**Exercise task**: Return, without pictures, the lines from the start of the data through the one that contains "from mathutils import Vector, Matrix, Euler".

**Data shown**:
• • •

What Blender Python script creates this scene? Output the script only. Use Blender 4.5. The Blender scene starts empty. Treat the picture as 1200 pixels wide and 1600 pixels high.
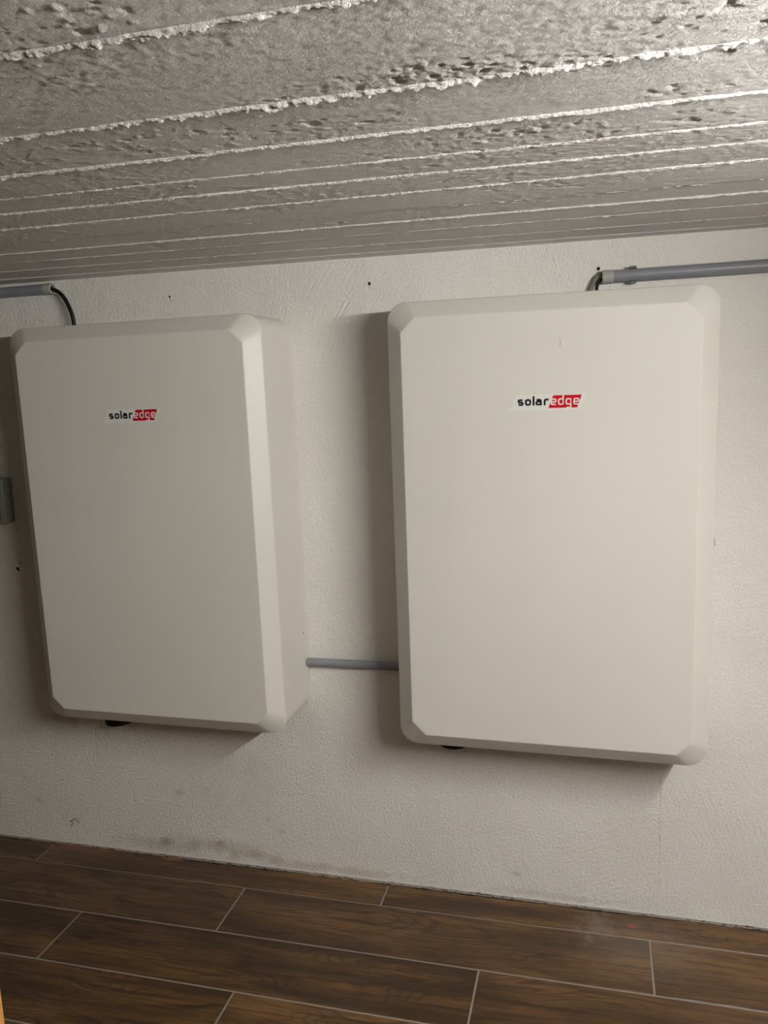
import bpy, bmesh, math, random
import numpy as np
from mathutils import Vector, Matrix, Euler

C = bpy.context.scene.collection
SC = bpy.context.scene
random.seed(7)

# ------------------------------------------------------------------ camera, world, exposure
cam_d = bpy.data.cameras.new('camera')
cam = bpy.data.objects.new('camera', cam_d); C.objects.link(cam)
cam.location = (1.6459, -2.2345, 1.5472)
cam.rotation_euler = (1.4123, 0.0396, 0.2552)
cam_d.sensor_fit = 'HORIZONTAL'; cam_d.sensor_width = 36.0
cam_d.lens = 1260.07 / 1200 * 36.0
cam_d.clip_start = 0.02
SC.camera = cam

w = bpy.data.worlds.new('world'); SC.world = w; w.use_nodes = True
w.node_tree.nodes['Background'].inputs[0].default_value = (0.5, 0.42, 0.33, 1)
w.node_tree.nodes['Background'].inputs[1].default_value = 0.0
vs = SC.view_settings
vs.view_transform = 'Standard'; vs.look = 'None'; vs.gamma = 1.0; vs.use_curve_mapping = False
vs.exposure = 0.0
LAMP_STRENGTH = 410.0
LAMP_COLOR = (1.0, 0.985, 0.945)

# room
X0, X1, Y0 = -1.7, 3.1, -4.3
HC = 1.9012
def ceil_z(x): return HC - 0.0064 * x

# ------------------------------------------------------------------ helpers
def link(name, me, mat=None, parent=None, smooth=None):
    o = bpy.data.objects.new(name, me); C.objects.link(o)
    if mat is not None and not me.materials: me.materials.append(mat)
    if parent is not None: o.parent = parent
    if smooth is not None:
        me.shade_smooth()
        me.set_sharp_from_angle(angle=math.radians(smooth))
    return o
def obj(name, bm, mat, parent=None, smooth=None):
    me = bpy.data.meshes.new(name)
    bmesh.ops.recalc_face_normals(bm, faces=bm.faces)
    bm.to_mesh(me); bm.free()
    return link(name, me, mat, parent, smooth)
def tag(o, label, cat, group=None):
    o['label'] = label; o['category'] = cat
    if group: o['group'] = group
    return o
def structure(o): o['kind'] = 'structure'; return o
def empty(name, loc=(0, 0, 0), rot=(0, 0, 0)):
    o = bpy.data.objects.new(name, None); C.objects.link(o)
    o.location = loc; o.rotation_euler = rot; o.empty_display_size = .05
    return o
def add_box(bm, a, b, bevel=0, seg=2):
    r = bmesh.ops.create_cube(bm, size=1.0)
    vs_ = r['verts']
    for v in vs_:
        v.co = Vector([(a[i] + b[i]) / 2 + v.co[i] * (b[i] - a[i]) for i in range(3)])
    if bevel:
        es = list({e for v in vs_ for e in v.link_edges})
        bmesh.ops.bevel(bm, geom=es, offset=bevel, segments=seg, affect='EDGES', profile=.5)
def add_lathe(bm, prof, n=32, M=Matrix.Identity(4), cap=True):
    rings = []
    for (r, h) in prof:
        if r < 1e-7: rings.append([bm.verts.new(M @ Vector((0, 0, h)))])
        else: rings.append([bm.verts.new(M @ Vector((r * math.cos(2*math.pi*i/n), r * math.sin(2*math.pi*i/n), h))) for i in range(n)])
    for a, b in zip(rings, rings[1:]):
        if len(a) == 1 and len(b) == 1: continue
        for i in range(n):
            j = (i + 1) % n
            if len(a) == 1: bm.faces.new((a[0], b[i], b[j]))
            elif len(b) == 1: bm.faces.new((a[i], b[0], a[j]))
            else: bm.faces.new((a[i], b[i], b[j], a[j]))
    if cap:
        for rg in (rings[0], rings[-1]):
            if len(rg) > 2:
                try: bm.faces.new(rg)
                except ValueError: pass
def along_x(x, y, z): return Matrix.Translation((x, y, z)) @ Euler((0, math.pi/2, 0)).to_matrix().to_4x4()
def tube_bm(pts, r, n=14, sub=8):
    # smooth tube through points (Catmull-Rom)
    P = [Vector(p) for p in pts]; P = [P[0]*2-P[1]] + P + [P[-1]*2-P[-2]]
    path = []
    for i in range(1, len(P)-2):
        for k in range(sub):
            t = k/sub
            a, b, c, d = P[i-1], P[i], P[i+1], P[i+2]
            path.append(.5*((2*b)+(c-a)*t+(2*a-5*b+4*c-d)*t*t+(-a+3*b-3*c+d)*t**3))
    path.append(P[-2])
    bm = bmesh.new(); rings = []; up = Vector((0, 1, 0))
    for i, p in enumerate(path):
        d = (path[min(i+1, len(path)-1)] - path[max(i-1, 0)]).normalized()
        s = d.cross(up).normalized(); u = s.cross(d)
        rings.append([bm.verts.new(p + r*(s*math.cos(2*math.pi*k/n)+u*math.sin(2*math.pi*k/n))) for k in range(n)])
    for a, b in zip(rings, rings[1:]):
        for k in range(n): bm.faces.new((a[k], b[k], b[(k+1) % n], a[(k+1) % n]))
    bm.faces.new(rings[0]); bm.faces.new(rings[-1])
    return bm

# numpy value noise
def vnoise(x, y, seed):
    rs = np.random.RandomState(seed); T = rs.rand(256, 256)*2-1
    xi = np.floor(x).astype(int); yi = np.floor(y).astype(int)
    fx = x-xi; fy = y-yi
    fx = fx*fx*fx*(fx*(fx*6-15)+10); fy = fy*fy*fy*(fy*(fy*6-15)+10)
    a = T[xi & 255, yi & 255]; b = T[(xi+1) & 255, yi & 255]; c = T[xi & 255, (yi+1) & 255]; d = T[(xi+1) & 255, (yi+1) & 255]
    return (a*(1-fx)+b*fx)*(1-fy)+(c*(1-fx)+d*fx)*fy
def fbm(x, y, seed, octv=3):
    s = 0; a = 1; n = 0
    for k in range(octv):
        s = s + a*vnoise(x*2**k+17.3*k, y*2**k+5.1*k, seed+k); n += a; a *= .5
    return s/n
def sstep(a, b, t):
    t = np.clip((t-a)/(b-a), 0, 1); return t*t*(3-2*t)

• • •

**Full response**:
What Blender Python script creates this scene? Output the script only. Use Blender 4.5. The Blender scene starts empty. Treat the picture as 1200 pixels wide and 1600 pixels high.
import bpy, bmesh, math, random
import numpy as np
from mathutils import Vector, Matrix, Euler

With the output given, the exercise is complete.